Тем не менее и Халкидонский собор, и Леонтий Византийский сохранили, по существу, верность этому прозрению. Для них Христос — единое существо, и на это прямо указывает понятие ипостасного единства. Только ипостась реализует обе природы, не упраздняя их свойств. Они существуют в ипостаси, но существуют действительно. Божество и человечество, следовательно, различимы не только «умозрительно» (κατ’ έπίνοιαν), с чем Севир был готов согласиться, но и в действии (τῇ ενεργείςίᾳ)[515], причем каждое сохраняет свои «энергии»[516]. Их общим субъектом, однако, является одна и та же ипостась Логоса, которая не ограничена собственной природой и может действительно воспринять и усвоить другую природу.
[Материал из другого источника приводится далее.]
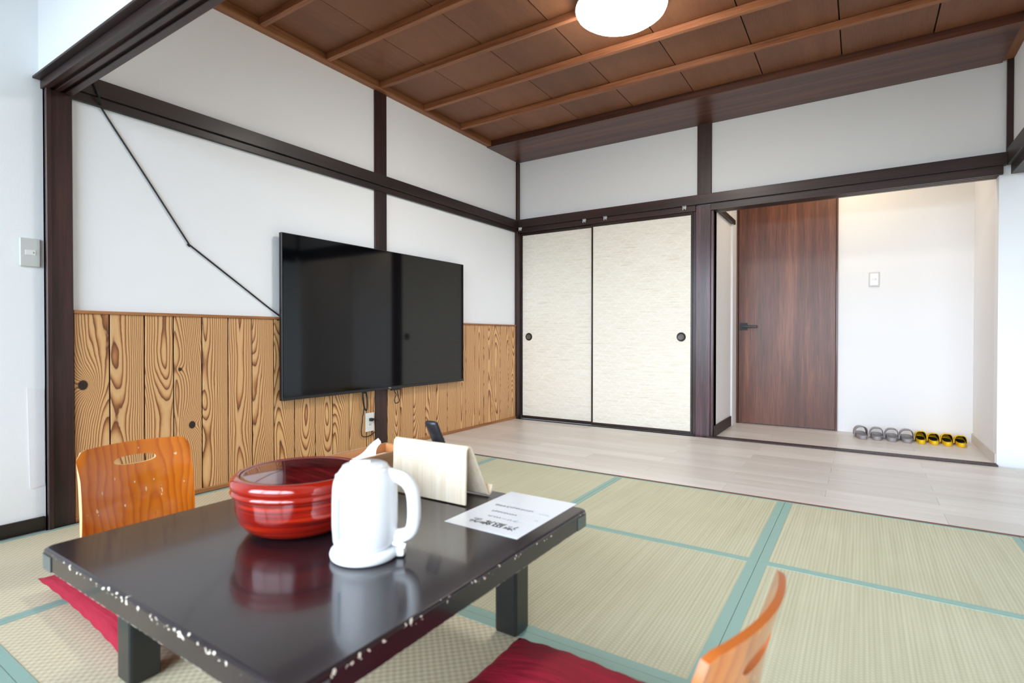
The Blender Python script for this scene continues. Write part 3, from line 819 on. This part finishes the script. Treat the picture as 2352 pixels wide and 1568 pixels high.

Логос, «став плотью», обладает всей полнотой человеческой жизни: Он рождается, умирает, подвергается искушениям, ощущает голод и незнание, как обычный человек. В соответствии с этим понятие ипостасного единства приводит к идее «общения свойств»[517]: с одной стороны, Логос действует в соответствии с воспринятым человечеством, а с другой, человечество, «воипостазированное» в Нем, «само и через Него становится источником всех даров Логоса»[518]. Таким образом, человеческая «энергия» воспринимается Логосом, и тело Христово, к которому приобщаются те, кто «во Христе», воспринимает Божественную энергию, потому что в ней действует Сам Логос. В этом состоит христологическое основание святоотеческого учения о «причастности» и «обожении», которое в дальнейшем будет развиваться в византийском богословии.